Christian leaders say anti-conversion laws began to appear two decades after India's independence and they were aimed at checking the conversion of Hindus to Christianity or Islam. Hindu activists claim such conversions result in social divisions.

Despite such legislation, no Christian has been convicted of conversion but in the last decade several cases have been filed. Many of these arose in northern villages where Hindu groups argue that Christian mission work in education and health care is fraudulent or being carried out with the ultimate goal of conversion.

Uttarakhand became the ninth state to enact religious conversion laws in 2018. The other states are Arunachal Pradesh, Odisha, Madhya Pradesh, Chhattisgarh, Gujarat, Himachal Pradesh, Jharkhand and Tamil Nadu.

Such laws require a person officiating an act of conversion to inform state officials a month ahead of the ceremony. It also criminalizes acts of conversion using fraud, force or allurement, which are punishable with jail terms and fines.

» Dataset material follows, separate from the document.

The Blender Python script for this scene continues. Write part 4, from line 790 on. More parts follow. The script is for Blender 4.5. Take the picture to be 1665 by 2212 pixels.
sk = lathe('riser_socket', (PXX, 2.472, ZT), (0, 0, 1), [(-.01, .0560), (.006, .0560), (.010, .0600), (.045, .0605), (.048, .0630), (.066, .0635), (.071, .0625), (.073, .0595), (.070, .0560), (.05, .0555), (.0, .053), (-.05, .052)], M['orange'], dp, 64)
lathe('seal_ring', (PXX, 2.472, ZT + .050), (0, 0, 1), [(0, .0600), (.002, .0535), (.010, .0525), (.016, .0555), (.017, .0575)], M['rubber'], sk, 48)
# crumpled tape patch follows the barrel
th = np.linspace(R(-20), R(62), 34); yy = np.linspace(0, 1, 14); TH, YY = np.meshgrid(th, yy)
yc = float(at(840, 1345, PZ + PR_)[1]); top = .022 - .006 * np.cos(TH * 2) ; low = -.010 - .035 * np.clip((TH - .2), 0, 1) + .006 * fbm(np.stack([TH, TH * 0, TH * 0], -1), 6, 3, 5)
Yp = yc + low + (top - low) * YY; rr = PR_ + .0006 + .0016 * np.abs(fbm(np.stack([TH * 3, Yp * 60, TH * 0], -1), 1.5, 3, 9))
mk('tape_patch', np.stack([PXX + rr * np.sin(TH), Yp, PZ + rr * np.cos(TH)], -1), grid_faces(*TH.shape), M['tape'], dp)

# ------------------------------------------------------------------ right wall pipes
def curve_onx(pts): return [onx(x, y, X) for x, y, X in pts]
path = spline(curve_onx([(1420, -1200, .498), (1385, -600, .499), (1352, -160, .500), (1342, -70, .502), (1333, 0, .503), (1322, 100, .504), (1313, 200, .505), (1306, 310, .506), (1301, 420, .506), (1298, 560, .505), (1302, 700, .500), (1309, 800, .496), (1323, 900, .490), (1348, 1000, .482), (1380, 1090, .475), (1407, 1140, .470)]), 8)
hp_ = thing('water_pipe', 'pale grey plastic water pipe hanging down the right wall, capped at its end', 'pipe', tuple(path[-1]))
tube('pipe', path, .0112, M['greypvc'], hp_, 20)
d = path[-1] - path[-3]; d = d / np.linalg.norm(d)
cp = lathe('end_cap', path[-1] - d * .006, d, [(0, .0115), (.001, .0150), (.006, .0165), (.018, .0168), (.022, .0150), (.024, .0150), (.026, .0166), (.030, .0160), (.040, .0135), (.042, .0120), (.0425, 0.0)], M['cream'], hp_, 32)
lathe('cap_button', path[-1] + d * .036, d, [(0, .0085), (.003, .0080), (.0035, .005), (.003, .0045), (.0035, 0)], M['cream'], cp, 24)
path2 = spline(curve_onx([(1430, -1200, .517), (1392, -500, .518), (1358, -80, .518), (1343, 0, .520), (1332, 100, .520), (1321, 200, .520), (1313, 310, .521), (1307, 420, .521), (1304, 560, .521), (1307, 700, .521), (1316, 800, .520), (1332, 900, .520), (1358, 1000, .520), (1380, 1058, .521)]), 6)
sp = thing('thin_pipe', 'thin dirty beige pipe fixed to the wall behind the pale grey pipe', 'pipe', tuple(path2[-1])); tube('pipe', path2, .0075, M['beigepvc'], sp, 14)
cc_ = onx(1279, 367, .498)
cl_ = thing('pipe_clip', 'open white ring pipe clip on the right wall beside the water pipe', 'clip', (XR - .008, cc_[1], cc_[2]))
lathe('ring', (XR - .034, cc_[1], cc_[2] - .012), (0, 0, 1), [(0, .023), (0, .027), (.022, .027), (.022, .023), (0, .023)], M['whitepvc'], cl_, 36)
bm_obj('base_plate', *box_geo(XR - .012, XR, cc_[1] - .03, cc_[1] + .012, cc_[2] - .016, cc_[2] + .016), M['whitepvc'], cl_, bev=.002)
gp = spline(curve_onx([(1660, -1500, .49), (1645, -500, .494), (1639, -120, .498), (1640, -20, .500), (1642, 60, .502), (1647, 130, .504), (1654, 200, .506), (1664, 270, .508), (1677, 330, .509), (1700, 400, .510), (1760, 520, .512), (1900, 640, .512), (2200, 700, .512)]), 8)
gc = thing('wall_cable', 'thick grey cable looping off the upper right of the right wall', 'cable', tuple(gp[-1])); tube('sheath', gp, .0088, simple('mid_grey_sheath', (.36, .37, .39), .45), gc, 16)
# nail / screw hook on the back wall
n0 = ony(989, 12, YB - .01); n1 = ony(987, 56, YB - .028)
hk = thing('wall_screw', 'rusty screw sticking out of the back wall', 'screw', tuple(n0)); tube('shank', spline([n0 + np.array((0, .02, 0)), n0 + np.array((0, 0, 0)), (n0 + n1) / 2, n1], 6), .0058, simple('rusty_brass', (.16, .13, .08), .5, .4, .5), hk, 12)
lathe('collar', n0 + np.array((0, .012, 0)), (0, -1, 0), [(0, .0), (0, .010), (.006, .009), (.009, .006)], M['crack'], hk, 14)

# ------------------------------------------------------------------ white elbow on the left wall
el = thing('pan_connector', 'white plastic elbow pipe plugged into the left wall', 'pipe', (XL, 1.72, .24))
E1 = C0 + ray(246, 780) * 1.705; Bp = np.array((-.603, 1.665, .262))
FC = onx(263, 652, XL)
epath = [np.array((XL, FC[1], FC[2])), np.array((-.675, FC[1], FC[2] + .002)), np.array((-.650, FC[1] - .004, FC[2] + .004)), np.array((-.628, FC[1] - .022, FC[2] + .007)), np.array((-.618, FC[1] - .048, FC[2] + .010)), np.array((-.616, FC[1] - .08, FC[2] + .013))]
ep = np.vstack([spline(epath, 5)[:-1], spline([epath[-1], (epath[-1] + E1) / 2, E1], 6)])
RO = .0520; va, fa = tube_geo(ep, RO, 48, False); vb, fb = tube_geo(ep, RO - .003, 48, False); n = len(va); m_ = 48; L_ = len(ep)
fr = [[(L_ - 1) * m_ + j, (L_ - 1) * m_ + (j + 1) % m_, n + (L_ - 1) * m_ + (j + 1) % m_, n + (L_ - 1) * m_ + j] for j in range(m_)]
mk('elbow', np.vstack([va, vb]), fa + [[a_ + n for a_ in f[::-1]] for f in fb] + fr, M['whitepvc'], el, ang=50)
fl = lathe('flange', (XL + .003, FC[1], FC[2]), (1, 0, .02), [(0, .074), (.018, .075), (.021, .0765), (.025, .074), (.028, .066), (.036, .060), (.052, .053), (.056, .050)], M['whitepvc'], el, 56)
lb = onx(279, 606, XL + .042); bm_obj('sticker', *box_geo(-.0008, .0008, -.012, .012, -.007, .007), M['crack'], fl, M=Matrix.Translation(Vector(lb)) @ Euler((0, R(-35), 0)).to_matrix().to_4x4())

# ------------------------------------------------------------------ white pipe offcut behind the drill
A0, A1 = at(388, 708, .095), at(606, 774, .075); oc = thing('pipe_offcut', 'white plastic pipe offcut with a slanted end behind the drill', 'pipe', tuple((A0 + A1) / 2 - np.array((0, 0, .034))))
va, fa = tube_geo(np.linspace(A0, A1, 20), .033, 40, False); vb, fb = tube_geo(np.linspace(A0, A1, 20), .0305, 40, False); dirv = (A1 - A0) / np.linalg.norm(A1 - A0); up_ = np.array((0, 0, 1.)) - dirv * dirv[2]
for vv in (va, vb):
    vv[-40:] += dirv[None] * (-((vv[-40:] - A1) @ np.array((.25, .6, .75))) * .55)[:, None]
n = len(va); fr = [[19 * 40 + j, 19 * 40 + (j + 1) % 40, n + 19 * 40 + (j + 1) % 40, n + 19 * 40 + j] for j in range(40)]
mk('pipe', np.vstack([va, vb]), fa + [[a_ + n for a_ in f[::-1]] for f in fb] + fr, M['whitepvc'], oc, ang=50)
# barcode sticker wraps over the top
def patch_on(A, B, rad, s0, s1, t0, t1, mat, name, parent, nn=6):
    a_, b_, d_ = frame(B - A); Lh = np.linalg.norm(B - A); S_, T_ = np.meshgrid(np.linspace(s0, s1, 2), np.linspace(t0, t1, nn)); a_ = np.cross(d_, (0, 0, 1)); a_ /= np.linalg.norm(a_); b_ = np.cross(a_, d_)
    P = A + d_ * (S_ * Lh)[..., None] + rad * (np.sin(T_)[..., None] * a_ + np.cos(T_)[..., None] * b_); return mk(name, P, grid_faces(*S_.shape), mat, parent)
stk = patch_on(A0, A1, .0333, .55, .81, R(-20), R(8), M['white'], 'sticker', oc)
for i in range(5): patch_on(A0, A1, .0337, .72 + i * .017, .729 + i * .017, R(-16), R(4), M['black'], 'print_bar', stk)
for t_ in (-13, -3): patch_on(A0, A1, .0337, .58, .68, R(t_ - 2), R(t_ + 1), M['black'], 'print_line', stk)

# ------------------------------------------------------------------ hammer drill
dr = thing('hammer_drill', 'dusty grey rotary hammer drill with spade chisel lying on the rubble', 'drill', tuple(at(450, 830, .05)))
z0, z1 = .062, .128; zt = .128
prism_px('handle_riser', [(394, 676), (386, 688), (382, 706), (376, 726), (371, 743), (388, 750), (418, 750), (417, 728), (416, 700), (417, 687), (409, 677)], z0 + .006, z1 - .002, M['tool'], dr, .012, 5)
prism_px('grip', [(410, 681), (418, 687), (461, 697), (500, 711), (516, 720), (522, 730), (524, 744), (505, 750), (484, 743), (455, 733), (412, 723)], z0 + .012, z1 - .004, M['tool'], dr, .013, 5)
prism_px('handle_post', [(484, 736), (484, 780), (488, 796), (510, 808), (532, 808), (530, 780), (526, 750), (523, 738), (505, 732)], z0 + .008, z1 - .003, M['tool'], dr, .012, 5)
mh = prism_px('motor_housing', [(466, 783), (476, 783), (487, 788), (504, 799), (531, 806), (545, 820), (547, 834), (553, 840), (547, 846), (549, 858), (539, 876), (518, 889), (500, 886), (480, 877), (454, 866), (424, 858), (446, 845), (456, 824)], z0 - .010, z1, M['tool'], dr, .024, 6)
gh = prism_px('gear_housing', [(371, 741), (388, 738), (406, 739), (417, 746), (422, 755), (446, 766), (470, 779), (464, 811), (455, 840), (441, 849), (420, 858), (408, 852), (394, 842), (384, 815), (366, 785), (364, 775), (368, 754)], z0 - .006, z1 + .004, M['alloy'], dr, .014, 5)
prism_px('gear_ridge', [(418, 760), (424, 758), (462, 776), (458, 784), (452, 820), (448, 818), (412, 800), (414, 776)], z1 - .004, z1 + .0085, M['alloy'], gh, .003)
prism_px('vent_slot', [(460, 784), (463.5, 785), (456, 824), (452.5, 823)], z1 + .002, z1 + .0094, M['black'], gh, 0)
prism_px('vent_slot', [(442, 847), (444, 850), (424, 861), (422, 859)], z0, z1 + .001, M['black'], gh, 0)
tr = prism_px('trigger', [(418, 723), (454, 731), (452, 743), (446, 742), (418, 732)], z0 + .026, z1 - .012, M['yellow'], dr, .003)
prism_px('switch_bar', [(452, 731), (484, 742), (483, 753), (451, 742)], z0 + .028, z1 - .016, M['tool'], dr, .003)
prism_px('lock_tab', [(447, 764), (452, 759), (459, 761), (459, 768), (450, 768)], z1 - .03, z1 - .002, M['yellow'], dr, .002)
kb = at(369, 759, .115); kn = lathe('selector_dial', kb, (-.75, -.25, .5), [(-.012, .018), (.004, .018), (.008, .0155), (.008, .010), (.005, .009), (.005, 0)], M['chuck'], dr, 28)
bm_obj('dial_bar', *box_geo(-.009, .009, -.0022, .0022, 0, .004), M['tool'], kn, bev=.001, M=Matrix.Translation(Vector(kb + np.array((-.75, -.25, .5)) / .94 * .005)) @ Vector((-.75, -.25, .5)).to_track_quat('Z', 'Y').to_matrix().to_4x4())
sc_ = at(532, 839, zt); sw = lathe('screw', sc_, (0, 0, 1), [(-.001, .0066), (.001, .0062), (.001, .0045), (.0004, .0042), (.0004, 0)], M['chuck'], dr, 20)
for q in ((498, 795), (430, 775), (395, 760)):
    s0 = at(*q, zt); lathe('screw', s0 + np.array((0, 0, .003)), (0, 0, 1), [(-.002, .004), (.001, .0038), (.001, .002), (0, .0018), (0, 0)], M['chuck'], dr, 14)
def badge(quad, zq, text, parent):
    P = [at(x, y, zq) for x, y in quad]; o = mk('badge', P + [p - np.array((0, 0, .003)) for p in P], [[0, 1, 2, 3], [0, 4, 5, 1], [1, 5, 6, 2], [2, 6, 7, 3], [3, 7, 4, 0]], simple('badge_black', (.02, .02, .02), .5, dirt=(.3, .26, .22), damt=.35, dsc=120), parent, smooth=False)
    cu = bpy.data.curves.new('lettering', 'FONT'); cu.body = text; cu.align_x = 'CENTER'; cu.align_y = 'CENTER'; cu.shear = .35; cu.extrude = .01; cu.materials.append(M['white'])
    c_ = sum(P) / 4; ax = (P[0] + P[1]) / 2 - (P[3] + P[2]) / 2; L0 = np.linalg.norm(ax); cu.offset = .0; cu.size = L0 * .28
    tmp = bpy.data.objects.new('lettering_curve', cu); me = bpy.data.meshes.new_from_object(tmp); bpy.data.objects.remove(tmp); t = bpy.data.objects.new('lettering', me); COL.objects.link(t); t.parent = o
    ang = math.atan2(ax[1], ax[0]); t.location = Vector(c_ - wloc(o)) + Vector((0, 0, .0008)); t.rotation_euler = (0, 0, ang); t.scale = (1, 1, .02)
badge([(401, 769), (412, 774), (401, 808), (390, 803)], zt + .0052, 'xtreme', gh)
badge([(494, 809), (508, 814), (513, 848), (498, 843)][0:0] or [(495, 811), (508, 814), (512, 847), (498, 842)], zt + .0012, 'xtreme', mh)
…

"Checking religious conversion was one of the core issues that VHP has been working on for the past several years, ” said Ambrish Singh, a VHP leader.

Rev. Peter Baldev of the Church of North India said he had no idea of any religious conversions taking place anywhere in the country. “Attending a prayer meeting or preaching the Gospel does not amount to conversion," he said.

A.C. Michael, a former member of Delhi Minorities Commission, accused VHP of "declaring war on Christianity."

"It is a fact that ever since chief minister Yogi came to power in the state, Christians have faced innumerable accounts of violence. Pastors and members of the Church holding peaceful prayer services, including women and children, were beaten up mercilessly,” he said.

“Almost 100 churches have been shut down in the last two or three years. Pastors were picked up in the middle of the night as if they were terrorists so that they could not conduct Sunday services. This will further increase mob violence against Christians.”